» **Directive**:
In the lines below, find the one that contains "by 2250 pixels." and write it out exactly, along with every line that follows it.

» **Dataset extract**:
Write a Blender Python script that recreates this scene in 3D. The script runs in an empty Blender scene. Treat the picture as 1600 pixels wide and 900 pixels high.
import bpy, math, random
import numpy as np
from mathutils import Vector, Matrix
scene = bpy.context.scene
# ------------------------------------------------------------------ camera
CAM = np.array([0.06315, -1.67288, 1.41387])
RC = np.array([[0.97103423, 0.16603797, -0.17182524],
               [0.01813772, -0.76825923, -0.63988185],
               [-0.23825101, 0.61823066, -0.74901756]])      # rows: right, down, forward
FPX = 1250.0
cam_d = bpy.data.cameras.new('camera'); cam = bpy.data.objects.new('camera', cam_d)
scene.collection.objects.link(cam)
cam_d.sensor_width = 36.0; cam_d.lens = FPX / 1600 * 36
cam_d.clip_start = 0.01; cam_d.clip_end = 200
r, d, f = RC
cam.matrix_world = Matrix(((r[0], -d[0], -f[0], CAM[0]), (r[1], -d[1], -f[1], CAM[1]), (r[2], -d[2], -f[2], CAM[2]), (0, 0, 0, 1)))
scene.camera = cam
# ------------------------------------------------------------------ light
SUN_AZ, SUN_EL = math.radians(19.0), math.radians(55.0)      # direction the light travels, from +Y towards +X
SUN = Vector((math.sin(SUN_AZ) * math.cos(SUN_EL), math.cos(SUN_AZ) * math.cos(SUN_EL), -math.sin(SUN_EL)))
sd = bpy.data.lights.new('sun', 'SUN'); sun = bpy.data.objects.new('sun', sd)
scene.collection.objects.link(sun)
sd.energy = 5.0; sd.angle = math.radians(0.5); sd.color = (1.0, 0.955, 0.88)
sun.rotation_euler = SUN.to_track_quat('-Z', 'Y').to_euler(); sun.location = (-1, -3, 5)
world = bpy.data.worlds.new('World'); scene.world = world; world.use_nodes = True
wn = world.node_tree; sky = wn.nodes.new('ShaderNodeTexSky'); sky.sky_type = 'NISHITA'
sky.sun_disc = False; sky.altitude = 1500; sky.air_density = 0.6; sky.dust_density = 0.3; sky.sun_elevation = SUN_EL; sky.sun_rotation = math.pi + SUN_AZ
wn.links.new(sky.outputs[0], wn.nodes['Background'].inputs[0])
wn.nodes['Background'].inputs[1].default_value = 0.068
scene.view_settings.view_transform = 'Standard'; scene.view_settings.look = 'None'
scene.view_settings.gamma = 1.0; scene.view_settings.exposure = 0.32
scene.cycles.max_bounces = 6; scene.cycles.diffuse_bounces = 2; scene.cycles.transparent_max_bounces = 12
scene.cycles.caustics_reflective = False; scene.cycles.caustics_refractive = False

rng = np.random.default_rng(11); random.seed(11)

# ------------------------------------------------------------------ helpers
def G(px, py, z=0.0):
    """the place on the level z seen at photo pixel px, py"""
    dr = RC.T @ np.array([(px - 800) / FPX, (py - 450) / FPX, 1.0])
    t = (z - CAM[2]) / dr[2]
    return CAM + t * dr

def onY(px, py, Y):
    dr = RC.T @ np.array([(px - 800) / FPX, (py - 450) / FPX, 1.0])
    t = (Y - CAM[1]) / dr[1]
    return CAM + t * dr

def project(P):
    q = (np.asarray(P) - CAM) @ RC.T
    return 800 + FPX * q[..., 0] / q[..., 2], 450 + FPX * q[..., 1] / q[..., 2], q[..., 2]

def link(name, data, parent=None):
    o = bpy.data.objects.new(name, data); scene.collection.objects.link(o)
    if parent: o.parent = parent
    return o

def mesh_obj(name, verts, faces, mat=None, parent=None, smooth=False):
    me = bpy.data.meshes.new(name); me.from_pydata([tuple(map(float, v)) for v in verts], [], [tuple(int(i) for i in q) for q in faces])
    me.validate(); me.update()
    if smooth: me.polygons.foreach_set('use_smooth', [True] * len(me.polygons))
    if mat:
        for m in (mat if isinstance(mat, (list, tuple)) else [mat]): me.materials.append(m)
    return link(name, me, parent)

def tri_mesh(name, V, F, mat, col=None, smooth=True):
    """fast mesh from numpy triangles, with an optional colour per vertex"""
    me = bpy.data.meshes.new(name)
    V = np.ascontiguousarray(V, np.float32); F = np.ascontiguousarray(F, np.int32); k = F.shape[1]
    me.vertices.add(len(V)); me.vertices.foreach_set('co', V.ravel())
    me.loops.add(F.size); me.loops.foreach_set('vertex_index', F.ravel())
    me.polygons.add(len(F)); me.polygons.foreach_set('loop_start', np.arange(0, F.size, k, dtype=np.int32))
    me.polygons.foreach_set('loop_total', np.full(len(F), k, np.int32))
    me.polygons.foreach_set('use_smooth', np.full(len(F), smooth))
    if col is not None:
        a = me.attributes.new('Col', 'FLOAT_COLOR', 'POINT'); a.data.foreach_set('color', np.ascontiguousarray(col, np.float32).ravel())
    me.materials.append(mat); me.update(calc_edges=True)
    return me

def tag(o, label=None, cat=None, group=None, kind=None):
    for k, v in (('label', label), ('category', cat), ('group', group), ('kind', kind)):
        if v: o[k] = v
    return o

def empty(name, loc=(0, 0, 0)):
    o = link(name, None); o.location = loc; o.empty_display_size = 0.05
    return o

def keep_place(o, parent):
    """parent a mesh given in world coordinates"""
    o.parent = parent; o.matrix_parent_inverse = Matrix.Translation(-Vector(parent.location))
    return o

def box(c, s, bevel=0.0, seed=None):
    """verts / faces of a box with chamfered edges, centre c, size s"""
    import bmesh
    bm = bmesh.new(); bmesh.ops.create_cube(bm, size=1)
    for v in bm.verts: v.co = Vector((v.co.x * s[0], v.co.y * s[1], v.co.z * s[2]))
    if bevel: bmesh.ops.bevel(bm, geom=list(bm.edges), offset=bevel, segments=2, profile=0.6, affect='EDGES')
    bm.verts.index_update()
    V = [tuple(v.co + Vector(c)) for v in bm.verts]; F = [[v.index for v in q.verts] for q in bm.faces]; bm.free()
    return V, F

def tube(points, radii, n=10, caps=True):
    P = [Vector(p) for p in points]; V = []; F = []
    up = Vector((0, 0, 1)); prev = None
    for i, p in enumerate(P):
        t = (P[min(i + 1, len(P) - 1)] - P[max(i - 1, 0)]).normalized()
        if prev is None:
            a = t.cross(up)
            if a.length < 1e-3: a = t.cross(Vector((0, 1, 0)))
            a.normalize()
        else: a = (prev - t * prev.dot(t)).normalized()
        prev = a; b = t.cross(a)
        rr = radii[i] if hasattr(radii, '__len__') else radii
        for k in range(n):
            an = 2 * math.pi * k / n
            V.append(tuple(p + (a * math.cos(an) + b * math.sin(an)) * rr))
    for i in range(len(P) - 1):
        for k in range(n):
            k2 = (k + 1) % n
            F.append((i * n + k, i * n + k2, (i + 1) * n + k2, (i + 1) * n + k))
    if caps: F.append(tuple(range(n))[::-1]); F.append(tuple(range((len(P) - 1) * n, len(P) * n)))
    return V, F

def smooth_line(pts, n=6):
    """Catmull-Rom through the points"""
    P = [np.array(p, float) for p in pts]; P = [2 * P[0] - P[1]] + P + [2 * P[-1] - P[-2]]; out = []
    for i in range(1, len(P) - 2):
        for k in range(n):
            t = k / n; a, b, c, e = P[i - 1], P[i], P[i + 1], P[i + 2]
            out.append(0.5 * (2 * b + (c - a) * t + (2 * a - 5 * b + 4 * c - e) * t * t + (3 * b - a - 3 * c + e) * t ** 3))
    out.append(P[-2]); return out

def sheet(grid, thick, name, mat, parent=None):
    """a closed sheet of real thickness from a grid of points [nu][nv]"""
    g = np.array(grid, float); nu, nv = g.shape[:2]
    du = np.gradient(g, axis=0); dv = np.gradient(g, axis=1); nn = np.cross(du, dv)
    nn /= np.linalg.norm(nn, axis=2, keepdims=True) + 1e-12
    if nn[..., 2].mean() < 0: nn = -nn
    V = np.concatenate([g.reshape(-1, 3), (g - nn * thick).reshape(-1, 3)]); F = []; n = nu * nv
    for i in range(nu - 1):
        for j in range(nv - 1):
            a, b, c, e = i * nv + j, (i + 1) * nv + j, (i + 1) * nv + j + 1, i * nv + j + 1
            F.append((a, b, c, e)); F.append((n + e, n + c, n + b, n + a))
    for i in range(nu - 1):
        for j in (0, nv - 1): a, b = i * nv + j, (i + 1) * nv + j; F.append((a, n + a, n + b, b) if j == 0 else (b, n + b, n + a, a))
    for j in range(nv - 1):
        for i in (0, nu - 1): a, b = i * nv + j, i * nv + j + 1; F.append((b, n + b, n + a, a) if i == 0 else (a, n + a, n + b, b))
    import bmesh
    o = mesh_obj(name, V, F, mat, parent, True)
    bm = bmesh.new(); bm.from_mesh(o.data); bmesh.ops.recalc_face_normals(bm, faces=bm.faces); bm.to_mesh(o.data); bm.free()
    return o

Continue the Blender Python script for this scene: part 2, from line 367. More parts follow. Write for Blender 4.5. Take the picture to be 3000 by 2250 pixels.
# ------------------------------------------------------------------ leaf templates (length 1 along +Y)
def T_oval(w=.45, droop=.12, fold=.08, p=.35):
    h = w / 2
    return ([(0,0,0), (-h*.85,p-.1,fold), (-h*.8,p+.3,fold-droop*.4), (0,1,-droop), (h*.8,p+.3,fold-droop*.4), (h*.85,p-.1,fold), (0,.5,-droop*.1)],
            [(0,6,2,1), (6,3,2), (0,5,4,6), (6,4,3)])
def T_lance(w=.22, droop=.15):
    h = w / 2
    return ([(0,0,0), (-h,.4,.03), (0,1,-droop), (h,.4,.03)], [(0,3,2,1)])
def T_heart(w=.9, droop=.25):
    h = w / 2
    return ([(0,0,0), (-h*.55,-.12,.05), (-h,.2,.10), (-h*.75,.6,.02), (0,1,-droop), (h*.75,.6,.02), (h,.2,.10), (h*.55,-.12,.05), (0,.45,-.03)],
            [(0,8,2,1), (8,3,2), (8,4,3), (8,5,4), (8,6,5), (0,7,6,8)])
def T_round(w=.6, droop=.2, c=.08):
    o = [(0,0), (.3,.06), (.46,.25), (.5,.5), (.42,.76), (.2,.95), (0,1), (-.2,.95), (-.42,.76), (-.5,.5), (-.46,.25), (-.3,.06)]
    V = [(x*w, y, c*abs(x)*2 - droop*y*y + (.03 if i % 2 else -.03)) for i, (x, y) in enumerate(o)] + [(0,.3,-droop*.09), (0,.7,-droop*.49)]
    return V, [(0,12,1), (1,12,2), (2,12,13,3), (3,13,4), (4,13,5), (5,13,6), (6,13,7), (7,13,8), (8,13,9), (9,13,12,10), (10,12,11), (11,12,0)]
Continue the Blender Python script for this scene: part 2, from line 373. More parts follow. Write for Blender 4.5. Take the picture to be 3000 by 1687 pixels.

» **Finished answer**:
Continue the Blender Python script for this scene: part 2, from line 367. More parts follow. Write for Blender 4.5. Take the picture to be 3000 by 2250 pixels.
# ------------------------------------------------------------------ leaf templates (length 1 along +Y)
def T_oval(w=.45, droop=.12, fold=.08, p=.35):
    h = w / 2
    return ([(0,0,0), (-h*.85,p-.1,fold), (-h*.8,p+.3,fold-droop*.4), (0,1,-droop), (h*.8,p+.3,fold-droop*.4), (h*.85,p-.1,fold), (0,.5,-droop*.1)],
            [(0,6,2,1), (6,3,2), (0,5,4,6), (6,4,3)])
def T_lance(w=.22, droop=.15):
    h = w / 2
    return ([(0,0,0), (-h,.4,.03), (0,1,-droop), (h,.4,.03)], [(0,3,2,1)])
def T_heart(w=.9, droop=.25):
    h = w / 2
    return ([(0,0,0), (-h*.55,-.12,.05), (-h,.2,.10), (-h*.75,.6,.02), (0,1,-droop), (h*.75,.6,.02), (h,.2,.10), (h*.55,-.12,.05), (0,.45,-.03)],
            [(0,8,2,1), (8,3,2), (8,4,3), (8,5,4), (8,6,5), (0,7,6,8)])
def T_round(w=.6, droop=.2, c=.08):
    o = [(0,0), (.3,.06), (.46,.25), (.5,.5), (.42,.76), (.2,.95), (0,1), (-.2,.95), (-.42,.76), (-.5,.5), (-.46,.25), (-.3,.06)]
    V = [(x*w, y, c*abs(x)*2 - droop*y*y + (.03 if i % 2 else -.03)) for i, (x, y) in enumerate(o)] + [(0,.3,-droop*.09), (0,.7,-droop*.49)]
    return V, [(0,12,1), (1,12,2), (2,12,13,3), (3,13,4), (4,13,5), (5,13,6), (6,13,7), (7,13,8), (8,13,9), (9,13,12,10), (10,12,11), (11,12,0)]
Continue the Blender Python script for this scene: part 2, from line 373. More parts follow. Write for Blender 4.5. Take the picture to be 3000 by 1687 pixels.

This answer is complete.